Previous decisions finding labor protests, including a mock funeral, were lawful are under attack. Robb says those cases were wrongly decided, an argument that has a better chance of succeeding now that every ninth serving federal judge is a Trump appointee.

Robb called the cartoon balloons a “coercive” and “unlawful” form of picketing because they create a “symbolic, confrontational barrier to anyone seeking to enter or work.”

Free Speech

But the courts say that is false, ruling that the inflatables are a protected form of free speech, as long as they are stationary and do not obstruct entrances. 

Robb’s opinion came in a battle over wages at a Chicago construction company, where workers turned around and headed home after they saw the business-suited Fat Cat figure, clutching moneybags and choking a hard-hatted laborer.

“This issue has been litigated for decades because unions and the workers they represent should have effective means to make their case to the public,” Frederick Feinstein, a former NLRB general counsel, told DCReport.

“The inflatable rat never crossed the line of coercion. This is another effort to curtail unions’ effective appeals for public support.”

Feinstein said that when he was general counsel in 1994 to 1999 such an advice memo “would never have been written without my permission.”

“Coercive? Blowing up a balloon is a lot better than throwing a punch!” plain-spoken Chicagoan Peggy O’Connor told DCReport.

Serve a Purpose

She and husband Mike run Big Sky Balloons, which makes the inflatables. “These figures let people know others are upset. They serve a purpose – American free speech. What about the First Amendment of the Constitution?”

The Chicago case was finally settled, but Robb’s memo could now tilt the decision of an NLRB administrative judge on the pending complaint of a supermarket owner about the two Scabby the Rats that appeared outside his Staten Island store.

Scabby will not go to rat heaven peacefully.

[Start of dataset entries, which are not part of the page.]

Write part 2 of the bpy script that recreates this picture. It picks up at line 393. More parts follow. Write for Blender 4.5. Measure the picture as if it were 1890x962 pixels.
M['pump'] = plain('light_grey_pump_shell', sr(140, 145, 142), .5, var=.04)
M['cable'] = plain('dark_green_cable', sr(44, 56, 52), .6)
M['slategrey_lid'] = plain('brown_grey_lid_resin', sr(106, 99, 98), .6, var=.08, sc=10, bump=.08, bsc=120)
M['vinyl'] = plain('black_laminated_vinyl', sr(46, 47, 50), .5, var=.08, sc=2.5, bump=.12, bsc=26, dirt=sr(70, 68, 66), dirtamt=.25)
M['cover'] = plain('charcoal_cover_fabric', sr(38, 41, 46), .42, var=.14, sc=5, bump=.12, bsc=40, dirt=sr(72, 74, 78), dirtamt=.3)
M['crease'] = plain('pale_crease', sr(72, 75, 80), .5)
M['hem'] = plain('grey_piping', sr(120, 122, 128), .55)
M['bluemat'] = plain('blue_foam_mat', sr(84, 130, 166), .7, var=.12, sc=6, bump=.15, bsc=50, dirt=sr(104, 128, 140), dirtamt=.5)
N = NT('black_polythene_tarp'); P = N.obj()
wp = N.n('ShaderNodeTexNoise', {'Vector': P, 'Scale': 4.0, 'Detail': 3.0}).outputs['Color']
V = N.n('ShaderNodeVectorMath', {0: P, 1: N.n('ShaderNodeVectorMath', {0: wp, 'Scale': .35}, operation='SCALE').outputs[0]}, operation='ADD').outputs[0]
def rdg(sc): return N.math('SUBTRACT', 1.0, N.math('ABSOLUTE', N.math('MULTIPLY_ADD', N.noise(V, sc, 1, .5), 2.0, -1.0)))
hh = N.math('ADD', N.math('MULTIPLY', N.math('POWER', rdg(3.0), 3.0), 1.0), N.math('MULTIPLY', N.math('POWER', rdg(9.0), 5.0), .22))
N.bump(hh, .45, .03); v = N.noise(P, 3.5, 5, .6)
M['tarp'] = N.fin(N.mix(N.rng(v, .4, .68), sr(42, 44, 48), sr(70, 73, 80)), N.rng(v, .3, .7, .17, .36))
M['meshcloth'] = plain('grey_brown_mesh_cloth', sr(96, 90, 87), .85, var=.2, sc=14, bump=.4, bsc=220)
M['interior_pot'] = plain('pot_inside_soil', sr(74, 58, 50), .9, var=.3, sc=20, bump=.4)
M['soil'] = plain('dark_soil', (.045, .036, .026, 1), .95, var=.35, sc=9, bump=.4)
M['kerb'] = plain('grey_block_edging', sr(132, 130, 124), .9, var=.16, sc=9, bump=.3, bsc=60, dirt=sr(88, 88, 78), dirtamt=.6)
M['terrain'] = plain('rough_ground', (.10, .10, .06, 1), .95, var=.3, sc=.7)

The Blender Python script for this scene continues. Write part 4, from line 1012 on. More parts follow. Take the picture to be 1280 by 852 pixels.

The NLRB can expect a lawsuit defending Scabby as an exercise of free speech rights and attacking the Trump administration efforts as an attack on the First Amendment, said Richard Weiss of Local 79 of the Laborers International Union of North America.

That union keeps eight of the rats and a giant inflatable cockroach at the ready. “When you walk down the street and see a 12-foot rat, it calls attention to your issues,” he told New York Public Radio station WNYC.

The Laborers Union is also fighting Trump administration efforts to weaken its apprenticeship program.  Yes, in his inaugural address promised to look out for the “forgotten man” Trump forgot to mention women.

Trump’s relentless assault on America’s working men and women is also shown by his nominating as Labor secretary Eugene Scalia, son of the late right-wing Supreme Court justice. 

Scalia is well known as a management lawyer opposing workers’ protections from repetitive stress injuries, helping Sea World evade safety rules after an employee was killed by an orca, and vacating class actions to enforce the Americans with Disabilities Act.

Scalia has also fought Labor Department rules to safeguard workers’ 401(k) savings. Those rules were adopted after our co-founder, David Cay Johnston, exposed how easily corrupt bosses could steal their workers’ retirement savings in award-winning articles in The New York Times. 

The victims had little success in recovering their money because of weak laws.